Sunday is a big night for HBO finales. The Righteous Gemstones (10:10/9:10c) finishes its first season with Eli (John Goodman) questioning his horrible offspring’s future in the family business of religion — as well he should. And it’s the series finale of Ballers (11/10c), with Spencer (Dwayne Johnson) taking on one last fight on behalf of the league, while the various players consider their next moves on and off the field.

The College Admissions Scandal (Saturday, 8/7c, Lifetime): You can’t get more ripped from the headlines than this docudrama, which features Stargate‘s Michael Shanks as the real-life figure of consultant Rick Singer, who ropes wealthy families into a scheme to cheat the college-admissions system. Singer ultimately cooperated with the FBI in a plea deal to name his clients — two of whom (in composite roles) are played by Penelope Ann Miller and Mia Kirshner, as well-off moms who took the bait and must face the consequences of this epic fail.

The Banana Splits Movie (Saturday, 9/8c, Syfy): Another token of childhood innocence shatters in this ridiculous splatter thriller that leaves you wishing they’d just bring back Sharknado already. Even that would be preferable to Syfy tarnishing fond memories of misspent Saturday mornings in front of the TV (mine anyway). As a kid in the late 1960s, I knew The Banana Splits Adventure Hour was a mess, a juvenile rip-off of The Monkees that featured performers in furry animal suits. In this sluggish horror of a movie, the lumbering Splits are revealed to be malfunctioning robots who go on a killing spree when fans visit backstage after a live taping. (In what universe is this taking place?) What’s next, Huckleberry Hound as Cujo? Let’s not give them any ideas.

The Walking Dead (Sunday, 9/8c, AMC): When Alpha met Beta… Not exactly a rom-com, but for anyone yearning to know what brought together two of the most unpleasant characters ever to darken this series (Samantha Morton and Ryan Hurst), fans get a pre-Whisperers back story from seven years earlier that also reinforces Alpha’s fierce maternal survival instinct toward her now-exiled daughter, Lydia (Cassidy McClincy). Whether you really want to spend an entire hour in their company is a test of resolve that separates true Dead-heads from the rest of us.

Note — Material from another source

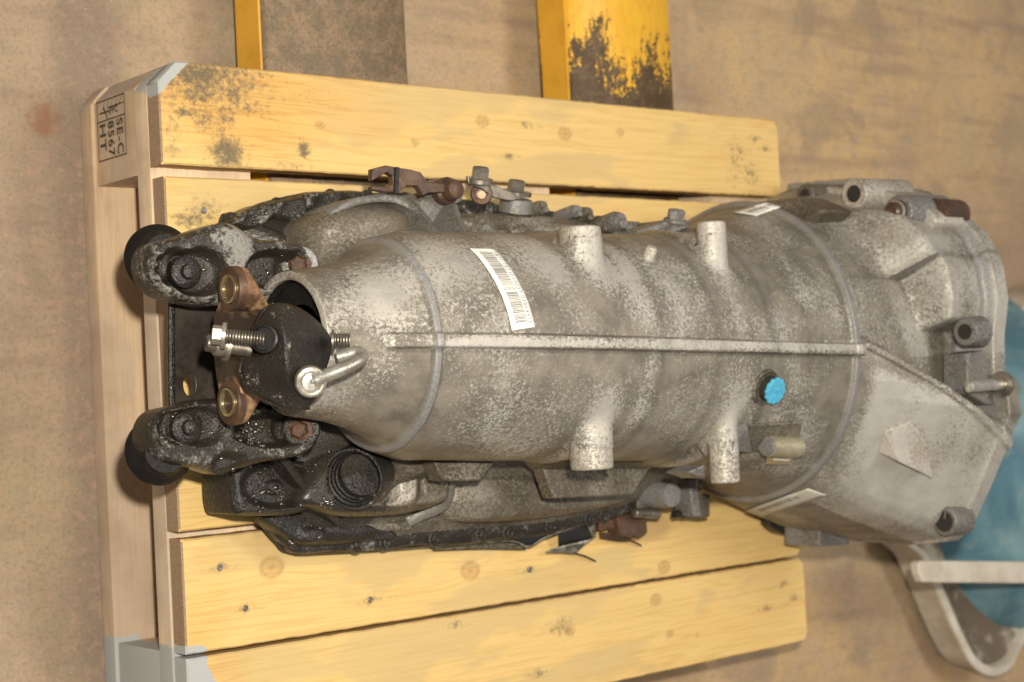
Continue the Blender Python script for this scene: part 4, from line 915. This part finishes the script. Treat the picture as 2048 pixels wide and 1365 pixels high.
# stud ear
V, F = prism_vf([at(a, b, .412) for a, b in ((1936, 706), (1968, 700), (1985, 745), (2030, 752), (2044, 775), (2036, 800), (1998, 812), (1975, 810), (1936, 788))], (0, 0, -.03)); bevel(obj('stud_ear', V, F, 'grey', gb, smooth=False), .002, 2)
s0 = at(1936, 774, .424); s1 = at(2004, 769, .424)
lathe('stud', s0, s1 - s0, [(0, .004), (.001, .0058), (np.linalg.norm(s1 - s0), .0058)], 'bright', gb, 24); hexbolt('stud_nut', s1 - (s1 - s0) * .03, s1 - s0, .0098, .012, 'steel', gb)
# underside ears
V, F = prism_vf([at(a, b, .215) for a, b in ((1638, 1040), (1697, 1040), (1730, 1045), (1697, 1090), (1640, 1094))], (0, 0, -.05)); bevel(obj('foot_lug', V, F, 'grey', gb, smooth=False), .002)
V, F = prism_vf(crom([at(a, b, .165) for a, b in ((1540, 1040), (1560, 1066), (1600, 1070), (1690, 1062), (1690, 1030), (1600, 1020))], 5, True), (0, 0, -.014)); bevel(obj('foot_lug', V, F, 'oily', gb), .002)
# bolts half hidden low on the bell side
V, F = join(prism_vf([atx(a, b, .62) for a, b in ((1385, 455), (1405, 432), (1440, 412), (1590, 395), (1650, 420), (1600, 470), (1450, 480))], (.05, 0, 0))); bevel(obj('flange_ear', V, F, 'cast_low', gb, angle=50), .006, 3)

# ------------------------------------------------------------------ stickers
def on_case(px00, px10, px01, px11, nu, nv, off):
    """grid of casing points: u along the sticker, v across"""
    A0, A1, B0, B1 = [hit(*q) for q in (px00, px10, px01, px11)]
    def th_of(p):
        k = float(ss(.60, .79, p[0])); cz = float(zc(p[0])) * (1 - k) + CO[1] * k; return math.atan2(p[1] - float(yc(p[0])), p[2] - cz)
    t = [th_of(p) for p in (A0, A1, B0, B1)]
    def f(u, v, o=off):
        x = (A0[0] * (1 - u) + B0[0] * u) * (1 - v) + (A1[0] * (1 - u) + B1[0] * u) * v; th = (t[0] * (1 - u) + t[2] * u) * (1 - v) + (t[1] * (1 - u) + t[3] * u) * v
        y, z, _, _ = case_pt(np.array([x]), np.array([th]), o); return np.array([x, y[0], z[0]])
    return f
f = on_case((938, 499), (986, 500), (1022, 662), (1068, 655), 1, 1, .0007)
nu, nv = 60, 8; V = [f(i / nu, j / nv) for i in range(nu + 1) for j in range(nv + 1)]; F = [(i * (nv + 1) + j, i * (nv + 1) + j + 1, (i + 1) * (nv + 1) + j + 1, (i + 1) * (nv + 1) + j) for i in range(nu) for j in range(nv)]
stk = obj('barcode_sticker', V, F, 'label', gb); md = stk.modifiers.new('s', 'SOLIDIFY'); md.thickness = .0004; md.offset = 1
V = []; F = []; u = .075; rb = random.Random(3)
while u < .93:
    w_ = rb.choice((.004, .004, .007, .010)); g_ = rb.choice((.004, .006, .009))
    if not (.545 < u < .60) and not (.40 < u < .405):
        b = len(V)
        for k in range(5): V += [f(u, .20 + .50 * k / 4, .0016), f(u + w_, .20 + .50 * k / 4, .0016)]
        for k in range(4): F.append((b + 2 * k, b + 2 * k + 1, b + 2 * k + 3, b + 2 * k + 2))
    u += w_ + g_
obj('barcode', V, F, 'ink', stk, smooth=False)
def label_text(f, s, size, u0, u1, v0, v1, mat, parent, off=.0016):
    V, F = text_vf(s, 1., .0); V = np.array(V); L_ = V[:, 0].max(); V = [f(u0 + (u1 - u0) * v[0] / L_, v0 + (v1 - v0) * v[1] / .72, off) for v in V]; obj('lettering', V, F, mat, parent, smooth=False)
label_text(f, '1871 1071010027 03864425', 1, .07, .955, .745, .91, 'ink', stk)
label_text(f, 'IIIEI', 1, .548, .592, .2, .68, 'ink', stk)
for (q4, mt, seed) in ((((1466, 424), (1514, 431), (1552, 399), (1592, 404)), 'label', 1), (((1490, 1022), (1524, 1034), (1616, 977), (1654, 990)), 'label_dull', 2)):
    Q_ = [np.array(k_, float) for k_ in q4]
    def g(u, v, o=.0012):
        p_ = (Q_[0] * (1 - u) + Q_[2] * u) * (1 - v) + (Q_[1] * (1 - u) + Q_[3] * u) * v; u2 = round(u * 16) / 16
        return hit(p_[0], p_[1], .0004 + o)
    nu, nv = 16, 5
    V = [g(i / nu, j / nv) for i in range(nu + 1) for j in range(nv + 1)]; F = [(i * (nv + 1) + j, i * (nv + 1) + j + 1, (i + 1) * (nv + 1) + j + 1, (i + 1) * (nv + 1) + j) for i in range(nu) for j in range(nv)]
    s2 = obj('sticker', V, F, mt, gb, label='pale paper sticker with faint print'); md = s2.modifiers.new('s', 'SOLIDIFY'); md.thickness = .0004; md.offset = 1
    V = []; F = []; u = .12
    while u < .72:
        b = len(V); V += [g(u, .30, .0021), g(u + .010, .30, .0021), g(u + .010, .55, .0021), g(u, .55, .0021)]; F.append((b, b + 1, b + 2, b + 3)); u += rb.choice((.018, .024, .03))
    obj('print_bars', V, F, 'ink', s2, smooth=False)

# ------------------------------------------------------------------ blue sack in a white tray at the right
tz = .06
tray = thing('tray', 'dirty white plastic tray with rounded corner on the floor beside the pallet', 'tray', (1.45, -.45, 0))
tp = [(1815, 1050), (1850, 1120), (1885, 1200), (1920, 1280), (1950, 1330), (1985, 1348), (2020, 1335), (2045, 1290), (2120, 1200), (2300, 1100), (2300, 548), (2150, 556), (2070, 580), (2040, 640), (1960, 850)]
TO = np.array([at(a, b, tz)[:2] for a, b in crom(tp, 6, True)]); tc = TO.mean(0)
def tr(off, z):
    d = TO - tc; L_ = np.linalg.norm(d, axis=1)[:, None]; q = tc + d * (1 + off / L_); return np.column_stack([q, np.full(len(q), z)])
ringloft('tray_rim', [tr(-.005, .010), tr(0, tz - .008), tr(.003, tz - .004), tr(.003, tz), tr(0, tz + .002), tr(-.008, tz + .002), tr(-.011, tz - .002), tr(-.013, .048)], 'tray', tray, cap=False)
ringloft('tray_floor', [tr(-.012, .040), tr(-.014, .050), tr(-.03, .045), tr(-.08, .030), tr(-.13, .016)], 'tray_in', tray)
V, F = prism_vf([at(a, b, .17) for a, b in ((1836, 1127), (1842, 1122), (1880, 1122), (2400, 1128), (2400, 1170), (1880, 1166), (1846, 1165), (1838, 1148))], (0, 0, -.012)); slat = bevel(obj('slat', V, F, 'tray', None, smooth=False), .002)
slat['label'] = 'grey-white wooden slat lying across the blue sack and tray'; slat['category'] = 'slat'
nu, nv = 90, 90; V = []; F = []; ctr = at(2270, 905, .1); ctr[2] = .0
for i in range(nu + 1):
    for j in range(nv):
        t = i / nu; a = 2 * math.pi * j / nv; rx, ry = .470, .268
        rr = t; x = ctr[0] + rx * rr * math.cos(a) * (1 + .05 * math.sin(3 * a + 1)); y = ctr[1] + ry * rr * math.sin(a) * (1 + .06 * math.sin(2 * a))
        h = .155 * (1 - t ** 5) + .012; fold = .045 * (fbm(x * 11 + y * 4, y * 6, 4, 3) - .5) + .022 * abs(math.sin((x * .7 + y) * 42 + 2 * fbm(x * 5, y * 5, 8))) * (1 - t ** 3)
        V.append((x, y, .012 + max(h + fold * (1 - t ** 6), .012)))
for i in range(nu):
    for j in range(nv): F.append((i * nv + j, i * nv + (j + 1) % nv, (i + 1) * nv + (j + 1) % nv, (i + 1) * nv + j))
F.append(tuple(nu * nv + j for j in range(nv)))
sack = obj('blue_sack', V, F, 'bag', None, angle=80); sack['label'] = 'crumpled blue plastic sack lying in the white tray behind the gearbox'; sack['category'] = 'sack'

# ------------------------------------------------------------------ oil drops standing on the wet tail parts
sd = NT('oil_drop'); MT['drop'] = sd.out((.020, .014, .007), .12, 0); sd.b.inputs['IOR'].default_value = 2.1
V = []; F = []; rd = random.Random(11)
ico = bmesh.new(); bmesh.ops.create_icosphere(ico, subdivisions=2, radius=1); iv = [np.array(v.co) for v in ico.verts]; iff = [tuple(v.index for v in f_.verts) for f_ in ico.faces]; ico.free()
for nm_, cnt in (('mount_arm', 90), ('side_box', 34), ('pump_housing', 26), ('sump_corner', 12), ('flange_lobe', 14)):
    pool = [p_ for p_ in DROPS[nm_] if p_[0] < .11]
    cl = [rd.choice(pool) for _ in range(max(4, cnt // 14))]
    for _ in range(cnt):
        p_ = np.array(rd.choice(pool)) if rd.random() < .35 else min(rd.sample(pool, min(40, len(pool))), key=lambda q_: np.linalg.norm(q_ - cl[_ % len(cl)]))
        r_ = rd.uniform(.0008, .0021); b = len(V)
        V += [p_ + v_ * r_ * np.array([1, 1, .62]) for v_ in iv]; F += [tuple(i + b for i in g) for g in iff]
o = obj('oil_drops', V, F, 'drop', gb, angle=180); o['kind'] = 'stuff'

Inside Weekend TV: The road to the World Series continues Saturday with the second game of the NLCS, as the Washington Nationals take on the St. Louis Cardinals at Busch Stadium (4:08/3:08c, 1:08/PT, TBS), and the ALCS begins in Houston, with the Astros facing the New York Yankees at Minute Maid Park (7:30/6:30c, 4:30/PT, Fox)… In a special edition of the CBS News series 48 Hours (Saturday, 10/9c), “Live to Tell: The Chowchilla Kidnapping,” several survivors of the infamous 1976 crime recall the horror when 26 schoolchildren and a bus driver were taken by gunpoint from a bus into an underground truck trailer, where they were buried alive for 28 hours… Stranger Things David Harbour makes his debut as guest host of NBC’s Saturday Night Live (11:30/10:30c), with Camila Cabello as musical guest… CBS’s 60 Minutes (Sunday, 7:30/6:30c, 7/PT) features Scott Pelley‘s interview with Nobel Peace Prize winner Nadia Murad and human-rights attorney Amal Clooney about their efforts to seek justice against ISIS for the terrorist group’s genocidal crimes against the Yazidi people… Dr. T (Lauren Thielen) has left behind Florida and Dr. K (Susan Kelleher) of Dr. K’s Exotic Animal ER to set up shop in her home state of Texas for her own Nat Geo WILD series, Dr. T, Lone Star Vet (Sunday, 9/8c)… Steven Spielberg collaborates with Oscar-winning documentarian Alex Gibney as executive producers of Discovery’s six-part docuseries Why We Hate (Sunday, 10/9c), which attempts to understand this most elemental and destructive of emotions. The first episode, “Origins,” enlists evolutionary anthropologist Brian Hare to look into our past for roots of the cruelty and violence being manifested today… Gibney is also among the producers of AMC’s series Hip Hop: The Songs That Shook America (Sunday, 12 am/11c), which opens with a study of Kanye West’s Christian rap song “Jesus Walks.”